Thursday, 29 March 2012

From Russia With Loyalty Cards

This is the most interesting arrival in Tweed Dock over the last few weeks: the Alexander Tvardovsky, registered at St Petersburg and flying the Russian flag. Since in these security conscious times the harbour gates are covered in notices warning of Restricted Access to Unauthorised Persons, I had to get the best photo I could manage by poking my camera between the dock railings. A number of other locals were doing the same thing, to the amusement of the solitary crew member who had been left on deck while the dock crane did its work.

Tweed Dock is located on the south bank of the estuary, which strictly speaking is Tweedmouth, not Berwick. Just as a matter of interest, Tweedmouth, unlike Berwick, has never been part of Scotland. Many centuries ago Berwick was the most prosperous port in Scotland (which is one reason why England wanted to get its hands on it) and early photography recorded the quayside there still thronged with ships in the 19th century, but no commercial vessels sail from the north bank today.

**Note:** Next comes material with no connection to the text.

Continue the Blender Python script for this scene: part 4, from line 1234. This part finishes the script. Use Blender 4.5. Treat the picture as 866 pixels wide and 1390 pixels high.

Business in the south side dock has picked up over the last couple of years and is now relatively brisk. At the moment a new ship seems to appear every few days. Some of them are regular callers on their route up and down the east coast with mundane cargoes of fertiliser and cement, but some of them are relatively exotic and trying to identify the flag is always fun.

Tweedmouth has been a seafaring community for a long time. In the graveyard of the parish church, just across the road from the dock, are many headstones commemorating maritime connections.  A number of them describe those buried there, men who survived the sea long enough to be interred at home, as ‘master mariner’. Some graves though preserve only the names of those buried far away. One of them is sacred to the memory of a man who ‘died at Petersburgh’ in 1829 and another to one who ‘died at Dantzic’ (now Gdansk) in 1866. It is as if the 20th century interlude when free travel between Britain and Eastern Europe was impossible was a mere blip, and now the ageless imperatives of trade have once again brought Russians and Poles to Northumberland and sent Britons off travelling east.

During the severe winter weather in late 2010 I saw three young men shouting cheerfully at each other in Russian as they pushed the most heavily laden shopping trolley I have ever seen from a nearby supermarket to a ship moored in the dock. The nonchalant ease with which they manoeuvred it down a snow-covered hill was a clue to their national origins. The trolley looked as though the addition of so much as an extra packet of crisps might cause the wheels to buckle. It disappeared inside the No Unauthorised Access area, bearing enough food to sustain the crew all the way back to the Baltic.